On Fri, 2008-02-15 at 11:23 -0500, Christopher J. PeBenito wrote:
> On Fri, 2008-02-15 at 10:14 -0600, Jeremiah Jahn wrote:
> > true, but I thought there was a tunable/boolean the disabled all that
> > for sysadm
> 
> No, there isn't.  It suffers the problems I discussed below.
> 
> > On Fri, 2008-02-15 at 11:09 -0500, Christopher J. PeBenito wrote:
> > > On Fri, 2008-02-15 at 10:09 -0600, Jeremiah Jahn wrote:
> > > > So for my purposes, to would probably be best to just make a secadm
> > > > user/role and add follow most of the interface for the original secadm
> > > > role?
> > > 
> > > You could do that, but it wouldn't stop sysadm from being able to do all
> > > the secadm things too, defeating the purpose of having a secadm in the
> > > first place :)
> > > 
> > > > On Fri, 2008-02-15 at 10:39 -0500, Christopher J. PeBenito wrote:
> > > > > On Fri, 2008-02-15 at 10:16 -0500, Stephen Smalley wrote:
> > > > > > On Fri, 2008-02-15 at 09:09 -0600, Jeremiah Jahn wrote:
> > > > > > > So if I change my build.conf to be mls I should be up and running. I'm
> > > > > > > on RHEL5 btw
> > > > > > 
> > > > > > Chris - how hard would it be to make this a separate tunable so that
> > > > > > people who want a separate security admin can turn that on without
> > > > > > enabling MLS?
> > > > > 
> > > > > Problematic.  The security admin pieces are nicely abstracted into an
> > > > > interface.  However, the problem is that it has some typeattribute
> > > > > statements, so we can't put that in a conditional.
> > > > > 
> > > > > There are two things that will eventually make this possible.  The plan
> > > > > is to move roles into their own modules, and at that point you should be
> > > > > able to just insert the secadm module.
> > > > > 
> > > > > > > On Fri, 2008-02-15 at 08:55 -0500, Paul Moore wrote:
> > > > > > > > On Thursday 14 February 2008 6:09:43 pm Jeremiah Jahn wrote:
> > > > > > > > > I see a number of places where the secadm_r role shows up, but It
> > > > > > > > > doesn't show up in the list of users and what not, Is there something
> > > > > > > > > simple I need to enable it, or 	do I need to build it from scratch?

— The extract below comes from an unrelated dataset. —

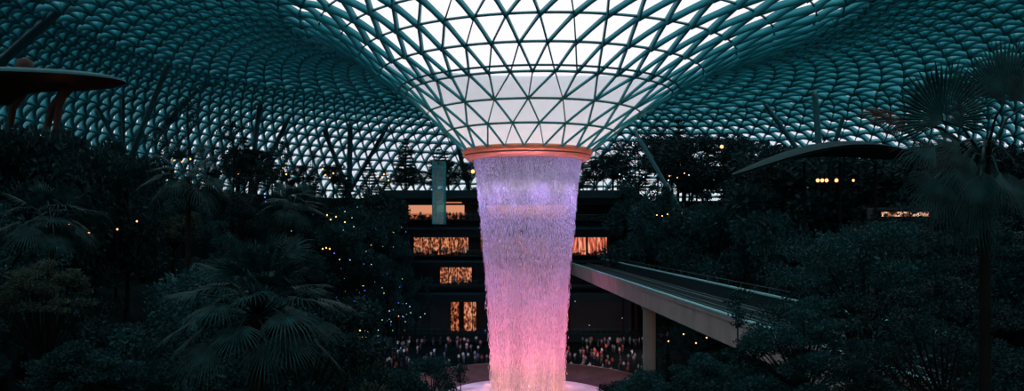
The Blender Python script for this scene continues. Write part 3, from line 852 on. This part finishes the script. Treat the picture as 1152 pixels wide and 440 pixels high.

> > > > > > > > > My goal it to have sysadm not able to modify policy enforcement, and
> > > > > > > > > my secadm not be able to do anything but. If there is a standard way
> > > > > > > > > to do this, I'd love to know.
> > > > > > > > 
> > > > > > > > I believe the secadm_r role is only defined for the "mls" policy builds; 
> > > > > > > > if you are running a "mcs" (the Fedora default) policy I don't think 
> > > > > > > > the secadm_r role is present.
> > > > > > > > 
> > > > > > > Boy, n.: A noise with dirt on it.
> > > > "Consequences, Schmonsequences, as long as I'm rich." -- "Ali Baba
> > > > Bunny" [1957, Chuck Jones]
> > First Law of Bicycling: No matter which way you ride, it's uphill and
> > against the wind.
San Francisco, n.: Marcel Proust editing an issue of Penthouse.